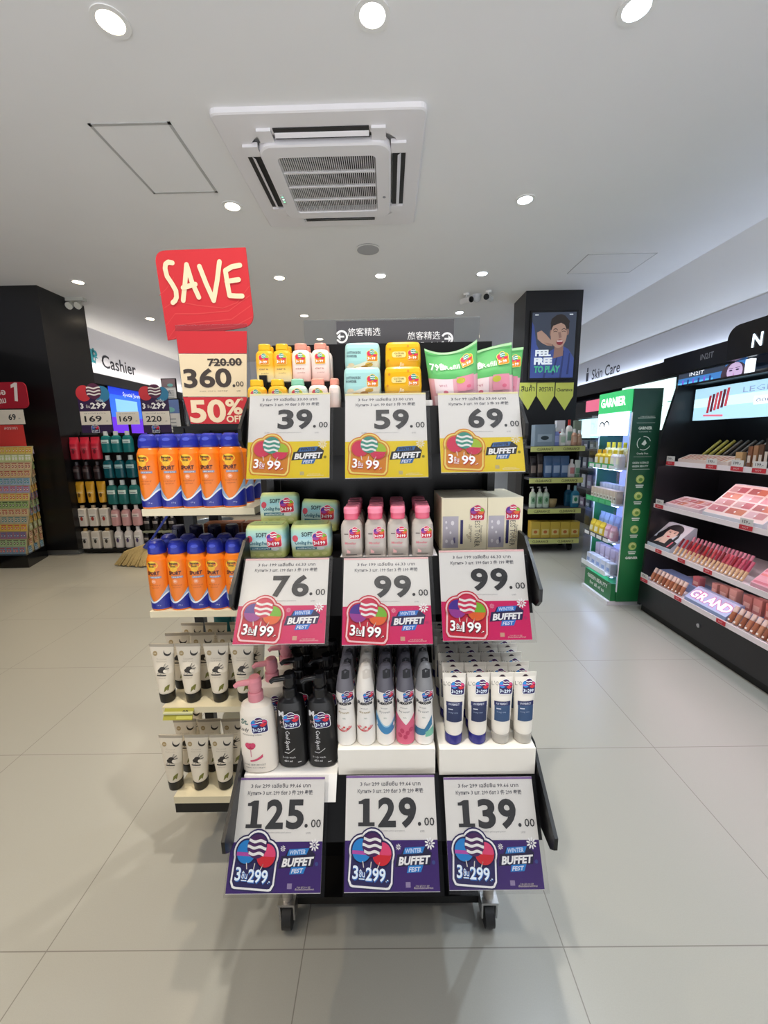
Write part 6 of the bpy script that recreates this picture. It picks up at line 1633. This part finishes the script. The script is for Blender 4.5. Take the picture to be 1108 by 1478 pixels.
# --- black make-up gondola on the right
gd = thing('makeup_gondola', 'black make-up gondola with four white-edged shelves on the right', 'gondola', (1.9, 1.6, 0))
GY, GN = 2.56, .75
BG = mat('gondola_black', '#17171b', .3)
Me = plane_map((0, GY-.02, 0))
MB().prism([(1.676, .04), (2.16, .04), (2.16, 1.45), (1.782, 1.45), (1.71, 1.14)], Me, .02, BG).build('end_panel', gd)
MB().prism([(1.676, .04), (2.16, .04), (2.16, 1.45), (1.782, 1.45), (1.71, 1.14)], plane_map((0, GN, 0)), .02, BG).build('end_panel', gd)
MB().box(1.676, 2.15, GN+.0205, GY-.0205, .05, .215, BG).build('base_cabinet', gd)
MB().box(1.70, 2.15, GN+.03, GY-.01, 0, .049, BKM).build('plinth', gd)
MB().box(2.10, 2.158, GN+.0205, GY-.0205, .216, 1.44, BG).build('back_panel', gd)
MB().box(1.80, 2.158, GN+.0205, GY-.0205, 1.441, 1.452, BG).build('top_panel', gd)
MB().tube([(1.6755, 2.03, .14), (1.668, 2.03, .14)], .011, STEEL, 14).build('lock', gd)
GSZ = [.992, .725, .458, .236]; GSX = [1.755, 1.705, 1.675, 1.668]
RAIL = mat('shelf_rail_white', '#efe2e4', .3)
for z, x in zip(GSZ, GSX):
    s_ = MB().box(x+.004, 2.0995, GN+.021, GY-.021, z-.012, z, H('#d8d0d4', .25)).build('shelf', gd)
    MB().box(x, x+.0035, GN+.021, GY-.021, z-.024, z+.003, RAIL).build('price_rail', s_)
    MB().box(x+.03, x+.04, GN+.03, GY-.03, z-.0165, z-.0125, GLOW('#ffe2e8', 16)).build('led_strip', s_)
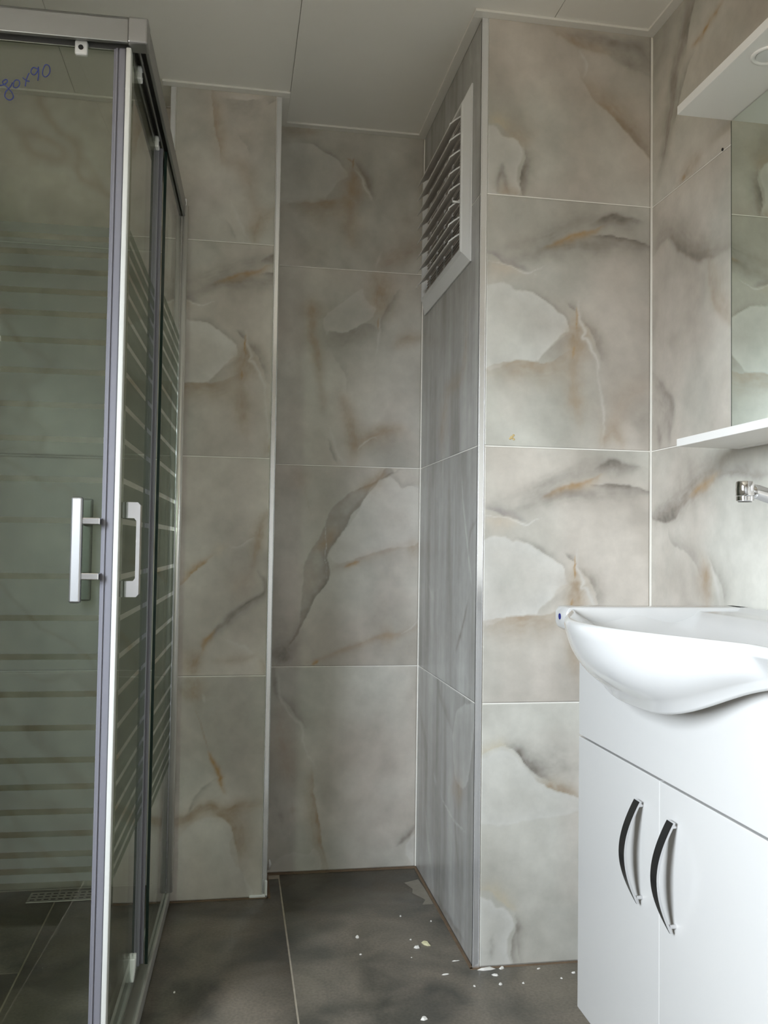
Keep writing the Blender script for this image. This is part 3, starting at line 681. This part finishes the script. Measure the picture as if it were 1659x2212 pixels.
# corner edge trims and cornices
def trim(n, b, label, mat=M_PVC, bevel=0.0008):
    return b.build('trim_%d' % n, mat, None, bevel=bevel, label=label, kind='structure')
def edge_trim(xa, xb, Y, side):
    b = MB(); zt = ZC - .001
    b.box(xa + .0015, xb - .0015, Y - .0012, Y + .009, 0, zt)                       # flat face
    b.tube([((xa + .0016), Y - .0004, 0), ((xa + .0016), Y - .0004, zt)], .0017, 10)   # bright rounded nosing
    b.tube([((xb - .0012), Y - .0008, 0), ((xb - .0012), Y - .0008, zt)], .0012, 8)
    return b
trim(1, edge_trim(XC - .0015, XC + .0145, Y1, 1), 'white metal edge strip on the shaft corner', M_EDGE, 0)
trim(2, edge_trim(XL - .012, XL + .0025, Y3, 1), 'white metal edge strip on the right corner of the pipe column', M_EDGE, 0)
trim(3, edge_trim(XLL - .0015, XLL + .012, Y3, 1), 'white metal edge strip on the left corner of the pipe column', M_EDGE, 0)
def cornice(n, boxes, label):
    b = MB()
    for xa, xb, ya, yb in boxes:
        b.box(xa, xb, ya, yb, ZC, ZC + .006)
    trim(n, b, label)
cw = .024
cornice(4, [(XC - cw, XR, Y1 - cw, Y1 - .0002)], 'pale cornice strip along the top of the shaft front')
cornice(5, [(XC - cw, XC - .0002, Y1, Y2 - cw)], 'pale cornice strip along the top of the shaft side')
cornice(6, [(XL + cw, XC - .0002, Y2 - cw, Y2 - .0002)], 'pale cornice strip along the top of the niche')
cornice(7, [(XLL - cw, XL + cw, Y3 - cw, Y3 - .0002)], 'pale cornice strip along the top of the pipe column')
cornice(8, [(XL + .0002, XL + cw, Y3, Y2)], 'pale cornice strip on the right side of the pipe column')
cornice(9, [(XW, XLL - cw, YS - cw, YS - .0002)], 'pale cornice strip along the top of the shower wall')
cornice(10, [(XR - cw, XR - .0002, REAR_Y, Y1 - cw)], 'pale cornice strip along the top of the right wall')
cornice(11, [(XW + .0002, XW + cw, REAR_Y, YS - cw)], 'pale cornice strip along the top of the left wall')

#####

*SHORT TASK:*
Return exactly the lines from the line bearing "Keep writing the" to the end of the records, inclusive of both; include no other lines.

*RESPONSE TO THE EXERCISE:*
Keep writing the Blender script for this image. This is part 3, starting at line 681. This part finishes the script. Measure the picture as if it were 1659x2212 pixels.
# corner edge trims and cornices
def trim(n, b, label, mat=M_PVC, bevel=0.0008):
    return b.build('trim_%d' % n, mat, None, bevel=bevel, label=label, kind='structure')
def edge_trim(xa, xb, Y, side):
    b = MB(); zt = ZC - .001
    b.box(xa + .0015, xb - .0015, Y - .0012, Y + .009, 0, zt)                       # flat face
    b.tube([((xa + .0016), Y - .0004, 0), ((xa + .0016), Y - .0004, zt)], .0017, 10)   # bright rounded nosing
    b.tube([((xb - .0012), Y - .0008, 0), ((xb - .0012), Y - .0008, zt)], .0012, 8)
    return b
trim(1, edge_trim(XC - .0015, XC + .0145, Y1, 1), 'white metal edge strip on the shaft corner', M_EDGE, 0)
trim(2, edge_trim(XL - .012, XL + .0025, Y3, 1), 'white metal edge strip on the right corner of the pipe column', M_EDGE, 0)
trim(3, edge_trim(XLL - .0015, XLL + .012, Y3, 1), 'white metal edge strip on the left corner of the pipe column', M_EDGE, 0)
def cornice(n, boxes, label):
    b = MB()
    for xa, xb, ya, yb in boxes:
        b.box(xa, xb, ya, yb, ZC, ZC + .006)
    trim(n, b, label)
cw = .024
cornice(4, [(XC - cw, XR, Y1 - cw, Y1 - .0002)], 'pale cornice strip along the top of the shaft front')
cornice(5, [(XC - cw, XC - .0002, Y1, Y2 - cw)], 'pale cornice strip along the top of the shaft side')
cornice(6, [(XL + cw, XC - .0002, Y2 - cw, Y2 - .0002)], 'pale cornice strip along the top of the niche')
cornice(7, [(XLL - cw, XL + cw, Y3 - cw, Y3 - .0002)], 'pale cornice strip along the top of the pipe column')
cornice(8, [(XL + .0002, XL + cw, Y3, Y2)], 'pale cornice strip on the right side of the pipe column')
cornice(9, [(XW, XLL - cw, YS - cw, YS - .0002)], 'pale cornice strip along the top of the shower wall')
cornice(10, [(XR - cw, XR - .0002, REAR_Y, Y1 - cw)], 'pale cornice strip along the top of the right wall')
cornice(11, [(XW + .0002, XW + cw, REAR_Y, YS - cw)], 'pale cornice strip along the top of the left wall')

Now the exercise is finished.